Mr. Archie Norman (Tunbridge Wells)

I am sorry that the Deputy Prime Minister is not here to respond to this question as I know that he takes a close personal interest in low-cost housing.

On housing investment, can the Minister explain why he dismissed the Serplan recommendation that 40 per cent, of the new houses to be built in the south-east should be affordable homes? Will he now clarify what he meant in The Sunday Telegraph when he implied that he would punish councils in the south-east of England that voted against his proposals to concrete over the countryside of the south-east? Does he not realise that the purpose of consultation is to listen and that the purpose of decentralisation is to let local people decide? Does not his arrogant and petulant response to yesterday's vote illustrate that he is out of touch with people of the south-east of England and that all his claims to have decentralised and to have moved away from predict and provide were a hollow sham?

Mr. Raynsford

The hon. Gentleman will be well aware of the piece in The Sunday Telegraph in which the description was an accurate statement of his personal view of the process. However, it was not in any way an accurate representation of my views and I should like to put it on the record that there was serious misrepresentation in it.

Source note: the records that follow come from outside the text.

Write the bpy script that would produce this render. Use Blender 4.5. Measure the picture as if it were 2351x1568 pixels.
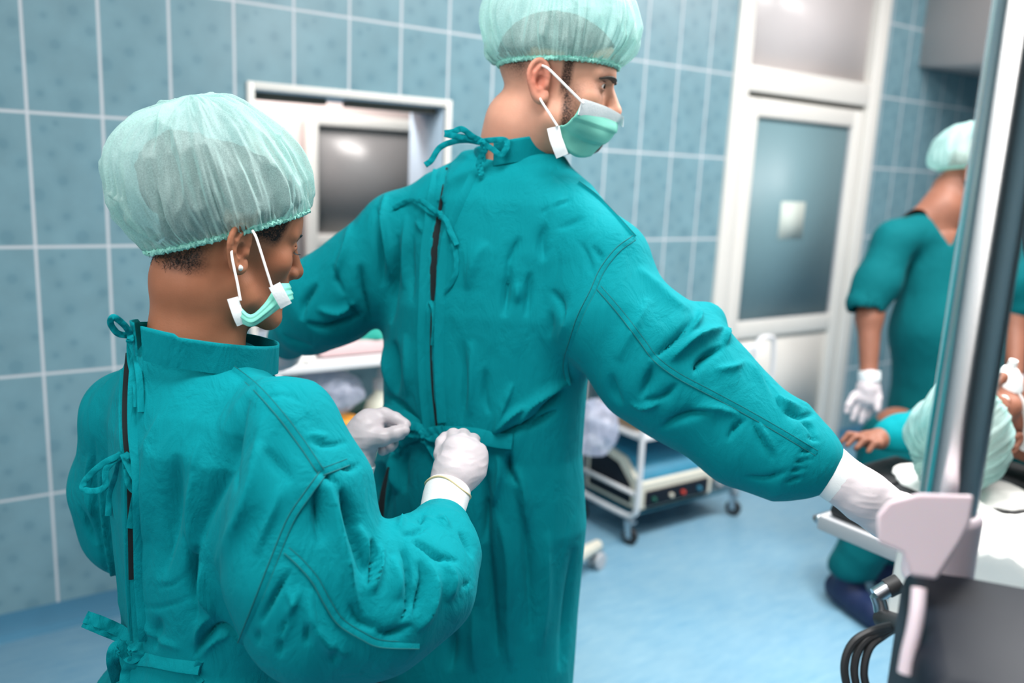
import bpy, bmesh, math, random
import numpy as np
from mathutils import Vector, Matrix
from mathutils.bvhtree import BVHTree

for o in list(bpy.data.objects):
    bpy.data.objects.remove(o)
SC = bpy.context.scene
COL = SC.collection
random.seed(7)

# ------------------------------------------------------------------ camera
YAW, PITCH, ROLL, FPX, EYE = 0.61653897, 0.20002039, 0.04739088, 1970.885, 1.52
_F = np.array([math.sin(YAW)*math.cos(PITCH), math.cos(YAW)*math.cos(PITCH), -math.sin(PITCH)])
_R = np.array([math.cos(YAW), -math.sin(YAW), 0.0]); _U = np.cross(_R, _F)
_c, _s = math.cos(ROLL), math.sin(ROLL)
_R, _U = _c*_R + _s*_U, -_s*_R + _c*_U
CAM = np.array([0.0, 0.0, EYE])
cam = bpy.data.cameras.new('camera')
cam_o = bpy.data.objects.new('camera', cam); COL.objects.link(cam_o)
M = Matrix.Identity(4)
for i in range(3):
    M[i][0], M[i][1], M[i][2], M[i][3] = _R[i], _U[i], -_F[i], CAM[i]
cam_o.matrix_world = M
cam.sensor_width = 36.0
cam.lens = FPX/2351*36
cam.clip_start = 0.05
cam.dof.use_dof = True
cam.dof.focus_distance = 1.22
cam.dof.aperture_fstop = 2.2
SC.camera = cam_o

# ------------------------------------------------------------------ light and exposure
SC.view_settings.view_transform = 'Standard'
SC.view_settings.look = 'None'
SC.view_settings.gamma = 1.0
SC.view_settings.use_curve_mapping = False
SC.view_settings.exposure = 0.0
SC.cycles.use_denoising = True
SC.cycles.max_bounces = 8
world = bpy.data.worlds.new('world'); SC.world = world
world.use_nodes = True
world.node_tree.nodes['Background'].inputs[0].default_value = (0.75, 0.87, 1.0, 1)
world.node_tree.nodes['Background'].inputs[1].default_value = 0.035

def area(name, loc, target, sx, sy, power, color=(1, 1, 1)):
    l = bpy.data.lights.new(name, 'AREA'); l.shape = 'RECTANGLE'; l.size = sx; l.size_y = sy
    l.energy = power; l.color = color
    o = bpy.data.objects.new(name, l); COL.objects.link(o); o.location = loc
    d = Vector(target) - Vector(loc)
    o.rotation_euler = d.to_track_quat('-Z', 'Y').to_euler()
    return o
# daylight from the big window in the left wall, ceiling lamps, an added fill by the door, surgical lamp over the table
area('window_light', (-1.52, 0.5, 1.95), (1.0, 0.75, 0.9), 3.0, 1.3, 56, (1.0, 0.98, 0.95))
area('ceiling_area', (0.35, 0.55, 2.95), (0.35, 0.55, 0), 1.2, 0.6, 46, (1.0, 0.98, 0.96))
area('ceiling_area', (2.3, 1.1, 2.95), (2.4, 1.3, 0), 1.2, 0.6, 85, (1.0, 0.98, 0.96))
area('surgical_lamp_light', (1.9, 0.35, 2.3), (2.1, 0.85, 0.8), 0.45, 0.45, 17, (1.0, 0.97, 0.93))
area('ceiling_area', (4.1, 1.1, 2.95), (4.1, 1.5, 0), 1.2, 0.6, 60, (1.0, 0.98, 0.96))  # added overhead fill that brightens the door; no fitting known there
area('next_room_lamp', (1.6, 3.75, 2.7), (1.7, 3.9, 0), 0.8, 0.4, 45, (1.0, 0.95, 0.92))
# ------------------------------------------------------------------ helpers: pixels, vectors
def ray(x, y): return _F + _R*((x-1175.5)/FPX) - _U*((y-784)/FPX)
def at(x, y, d): return CAM + ray(x, y)*d
def up_at(x, y, d, zref):
    """point on the pixel's ray standing straight below / above the point of depth d at height zref"""
    r = ray(x, y); k = -_F[2]
    return CAM + r*((d+k*(zref-EYE))/(1+k*r[2]))
def wall_pt(x, y, Y=2.9043): r = ray(x, y); return CAM + r*(Y/r[1])
def floor_pt(x, y, z=0.0): r = ray(x, y); return CAM + r*((z-EYE)/r[2])
def project(V):
    P = np.asarray(V) - CAM; d = P@_F
    return 1175.5+FPX*(P@_R)/d, 784-FPX*(P@_U)/d, d
def unit(v): v = np.asarray(v, float); return v/np.linalg.norm(v)
def vnoise(P, seed=0):
    """smooth value noise on points (N,3), range about -1..1"""
    P = np.asarray(P, float); I = np.floor(P).astype(np.int64); Fr = P-I; Fr = Fr*Fr*(3-2*Fr)
    out = 0
    for dx in (0, 1):
        for dy in (0, 1):
            for dz in (0, 1):
                h = ((I[:, 0]+dx)*374761393 + (I[:, 1]+dy)*668265263 + (I[:, 2]+dz)*2147483647 + seed*144665) & 0x7fffffff
                h = (h ^ (h >> 13))*1274126177 & 0x7fffffff
                h = (h ^ (h >> 16)) & 0xffff
                w = (Fr[:, 0] if dx else 1-Fr[:, 0])*(Fr[:, 1] if dy else 1-Fr[:, 1])*(Fr[:, 2] if dz else 1-Fr[:, 2])
                out = out + w*(h/32767.5-1)
    return out

# ------------------------------------------------------------------ helpers: objects
def tag(o, label=None, cat=None, group=None, kind=None):
    if label: o['label'] = label
    if cat: o['category'] = cat
    if group: o['group'] = group
    if kind: o['kind'] = kind
    return o
def thing(name, loc, label, cat, group=None):
    o = bpy.data.objects.new(name, None); COL.objects.link(o); o.location = tuple(loc)
    o.empty_display_size = 0.05
    return tag(o, label, cat, group)
def origin_of(p):
    v = Vector((0, 0, 0))
    while p is not None: v = v + p.location; p = p.parent
    return np.array(v)
def link_mesh(name, me, mat, parent=None, smooth=True):
    o = bpy.data.objects.new(name, me); COL.objects.link(o)
    if mat is not None:
        for m in (mat if isinstance(mat, (list, tuple)) else [mat]): me.materials.append(m)
    if smooth: me.polygons.foreach_set('use_smooth', np.ones(len(me.polygons), bool))
    if parent is not None: o.parent = parent
    return o
def mesh_obj(name, V, Fc, mat, parent=None, smooth=True, loc=None):
    """numpy world verts (N,3), quads/tris -> object; world coords kept whatever the parent's place"""
    V = np.asarray(V, float)
    off = origin_of(parent) if parent is not None else (np.asarray(loc) if loc is not None else np.zeros(3))
    me = bpy.data.meshes.new(name)
    Vl = V-off
    if isinstance(Fc, np.ndarray):
        k = Fc.shape[1]
        me.vertices.add(len(Vl)); me.vertices.foreach_set('co', Vl.astype(np.float32).ravel())
        me.loops.add(len(Fc)*k); me.loops.foreach_set('vertex_index', Fc.astype(np.int32).ravel())
        me.polygons.add(len(Fc)); me.polygons.foreach_set('loop_start', np.arange(0, len(Fc)*k, k, dtype=np.int32))
        me.update(calc_edges=True); me.validate()
    else:
        me.from_pydata([tuple(v) for v in Vl], [], [tuple(int(i) for i in f) for f in Fc]); me.update()
    o = link_mesh(name, me, mat, parent, smooth)
    if parent is None and loc is not None: o.location = tuple(loc)
    return o

class MB:
    """collects boxes, tubes, lathes and grids into one mesh"""
    def __init__(s): s.bm = bmesh.new()
    def box(s, lo, hi, bev=0.0, rot=None, piv=None, seg=2):
        lo, hi = Vector(lo), Vector(hi)
        r = bmesh.ops.create_cube(s.bm, size=1.0); vs = r['verts']
        c, d = (lo+hi)/2, hi-lo
        for v in vs: v.co = Vector((v.co.x*d.x, v.co.y*d.y, v.co.z*d.z))
        if bev > 0:
            es = list({e for v in vs for e in v.link_edges})
            r = bmesh.ops.bevel(s.bm, geom=es, offset=min(bev, 0.49*min(d)), segments=seg, affect='EDGES', profile=0.5)
            vs = list({v for f in r['faces'] for v in f.verts} | {v for v in vs if v.is_valid})
            seen, st = set(vs), list(vs)
            while st:
                v = st.pop()
                for e in v.link_edges:
                    w = e.other_vert(v)
                    if w not in seen: seen.add(w); st.append(w)
            vs = list(seen)
        for v in vs: v.co = v.co + c
        if rot is not None:
            p = Vector(piv) if piv is not None else c
            for v in vs: v.co = rot @ (v.co-p) + p
        return s
    def tube(s, pts, r, n=10, closed=False, caps=True, flat=1.0, up=None):
        pts = [np.asarray(p, float) for p in pts]; m = len(pts)
        rr = r if isinstance(r, (list, tuple, np.ndarray)) else [r]*m
        rings = []; prev = None
        for i in range(m):
            a = pts[(i-1) % m] if (closed or i > 0) else pts[i]
            b = pts[(i+1) % m] if (closed or i < m-1) else pts[i]
            t = unit(b-a) if np.linalg.norm(b-a) > 1e-9 else np.array([0, 0, 1.0])
            if prev is None:
                u0 = np.asarray(up, float) if up is not None else (np.array([0, 0, 1.0]) if abs(t[2]) < 0.9 else np.array([1.0, 0, 0]))
            else: u0 = prev
            u = u0-t*(u0@t); u = unit(u); prev = u; w = np.cross(t, u)
            rings.append([s.bm.verts.new(tuple(pts[i]+rr[i]*(math.cos(2*math.pi*k/n)*w+flat*math.sin(2*math.pi*k/n)*u))) for k in range(n)])
        for i in range(m if closed else m-1):
            A, B = rings[i], rings[(i+1) % m]
            for k in range(n): s.bm.faces.new((A[k], A[(k+1) % n], B[(k+1) % n], B[k]))
        if caps and not closed:
            s.bm.faces.new(rings[0][::-1]); s.bm.faces.new(rings[-1])
        return s
    def lathe(s, prof, c=(0, 0, 0), axis=(0, 0, 1), n=24):
        ax = unit(axis); u = np.array([1.0, 0, 0]) if abs(ax[0]) < 0.9 else np.array([0, 1.0, 0])
        u = unit(u-ax*(u@ax)); w = np.cross(ax, u); c = np.asarray(c, float)
        rings = [[s.bm.verts.new(tuple(c+ax*z+max(r, 1e-5)*(math.cos(2*math.pi*k/n)*u+math.sin(2*math.pi*k/n)*w))) for k in range(n)] for r, z in prof]
        for A, B in zip(rings, rings[1:]):
            for k in range(n): s.bm.faces.new((A[k], A[(k+1) % n], B[(k+1) % n], B[k]))
        s.bm.faces.new(rings[0][::-1]); s.bm.faces.new(rings[-1])
        return s
    def prism(s, poly, h):
        """poly: list of 3-D points, h: extrusion vector"""
        A = [s.bm.verts.new(tuple(p)) for p in poly]; B = [s.bm.verts.new(tuple(np.asarray(p)+np.asarray(h))) for p in poly]
        n = len(A); s.bm.faces.new(A[::-1]); s.bm.faces.new(B)
        for k in range(n): s.bm.faces.new((A[k], A[(k+1) % n], B[(k+1) % n], B[k]))
        return s
    def build(s, name, mat, parent=None, loc=None, angle=35):
        off = origin_of(parent) if parent is not None else (np.asarray(loc, float) if loc is not None else np.zeros(3))
        bmesh.ops.recalc_face_normals(s.bm, faces=s.bm.faces[:])
        for v in s.bm.verts: v.co = v.co-Vector(off)
        for e in s.bm.edges:
            if len(e.link_faces) == 2 and e.calc_face_angle(0) > math.radians(angle): e.smooth = False
        me = bpy.data.meshes.new(name); s.bm.to_mesh(me); s.bm.free()
        o = link_mesh(name, me, mat, parent)
        if parent is None and loc is not None: o.location = tuple(loc)
        return o

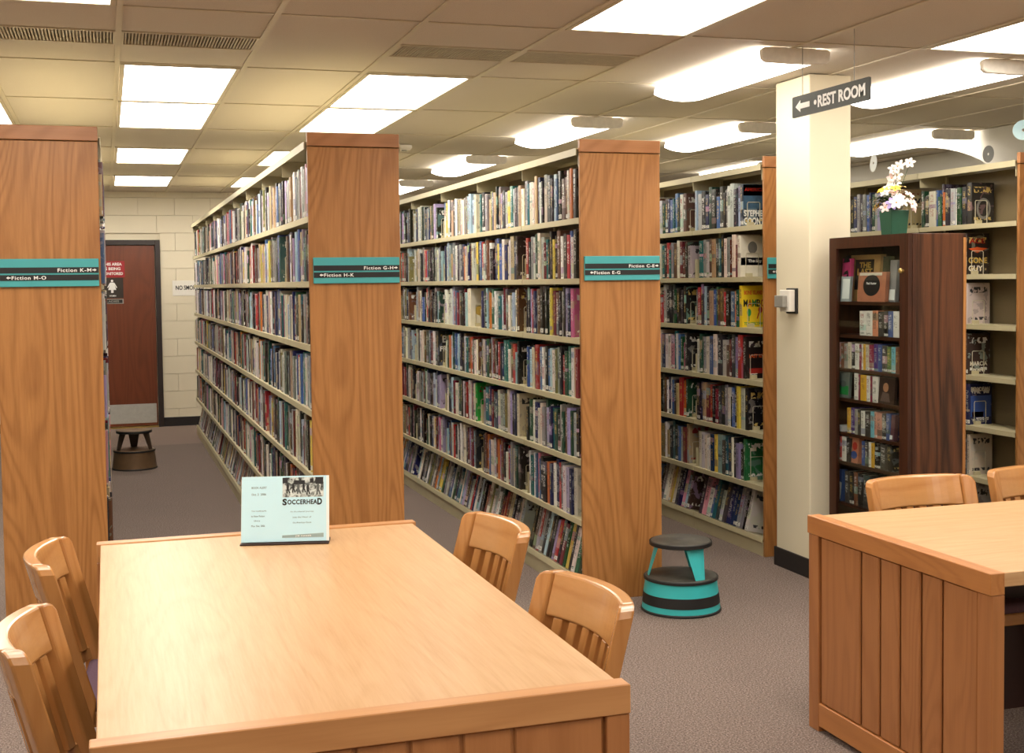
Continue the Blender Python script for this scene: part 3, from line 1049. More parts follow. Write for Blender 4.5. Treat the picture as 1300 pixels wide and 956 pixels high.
tag(bs, 'long rows of fiction books filling the farther shelves of the bookcases', 'books', None, 'stuff')

# printed front covers (local book coordinates: the cover that faces the reader is the plane y = 0, x runs from spine to fore-edge)
def on_cover(key, special):
    for kk, (o, b) in bookobj.items():
        if kk[0] == key[0] and kk[1] == key[1] and kk[2] == key[2] and kk[3] == special:
            return o, b
    return None, None
def cover_text(o, b, s, x, z_, w, h, mat, bold=0.03):
    lettering(s, (x, 0.0, z_), (1, 0, 0), (0, 0, 1), h, mat, FakeParent(o), w, bold, 1.0, 0.0005, 0.0004)
class FakeParent:
    """lets lettering() build in the book's own coordinates"""
    def __init__(self, o):
        self.o = o
_link0, _w0 = link_obj, wloc
def link_obj(name, data, parent=None, mat=None):
    return _link0(name, data, parent.o if isinstance(parent, FakeParent) else parent, mat)
def wloc(o):
    return Vector((0, 0, 0)) if isinstance(o, FakeParent) else _w0(o)
def cover_patch(o, x0, x1, z0, z1, mat, name='cover_print'):
    return flat_shape(name, [(x0, z0), (x1, z0), (x1, z1), (x0, z1)], (0, 0, 0), (1, 0, 0), (0, 0, 1), mat, FakeParent(o), 0.0002, 0.0003)
def ellipse_pts(cx, cz, rx, rz, n=20):
    return [(cx + rx * math.cos(2 * PI * k / n), cz + rz * math.sin(2 * PI * k / n)) for k in range(n)]
M['ink_red'] = plain('red_print', (170, 44, 36), 0.4)
M['ink_orange'] = plain('orange_print', (226, 96, 44), 0.4)
M['ink_blue'] = plain('blue_print', (58, 84, 150), 0.4)
M['ink_green'] = plain('green_print', (40, 140, 70), 0.4)
M['ink_gold'] = plain('gold_print', (200, 168, 80), 0.35)
M['ink_grey'] = plain('grey_print', (130, 128, 122), 0.4)
M['ink_pale'] = plain('pale_print', (226, 220, 202), 0.4)
M['ink_slate'] = plain('slate_print', (62, 92, 116), 0.4, 0, 0.3, 40)
M['ink_yellow'] = plain('yellow_print', (238, 206, 44), 0.4, 0, 0.03)
o, b = on_cover(('AC', 0, 0), 'coonts')
if o:
    cover_patch(o, 0.004, 0.157, 0.1, 0.238, M['ink_slate'])
    cover_patch(o, 0.004, 0.157, 0.175, 0.236, M['black_print'])
    cover_text(o, b, 'STEPHEN', 0.008, 0.056, 0.145, 0.036, M['white_print'])
    cover_text(o, b, 'COONTS', 0.008, 0.008, 0.145, 0.042, M['white_print'])
    cover_text(o, b, 'AMERICA', 0.012, 0.2, 0.13, 0.02, M['ink_red'])
o, b = on_cover(('AC', 2, 0), 'mambo')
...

As the hon. Gentleman knows only too well, I have made it quite clear that we shall listen to all representations on the RPG—regional planning guidance—for the south-east. We shall listen to the views of the 39 Serplan authorities that voted according to the hon. Gentleman's whip, and to the 30 that voted the other way. Personally, I regret very much that, as a result of the hon. Gentleman's intervention, a body that previously operated on a consensual basis to try to bring agreement on these important issues is split on party political lines. That does no service to the sensible process of trying to reconcile two hugely important issues: housing provision for people in need and the protection of the countryside. The Government are committed to those objectives and, as the hon. Gentleman knows only too well, we shall pursue policies that respond to those responsibilities.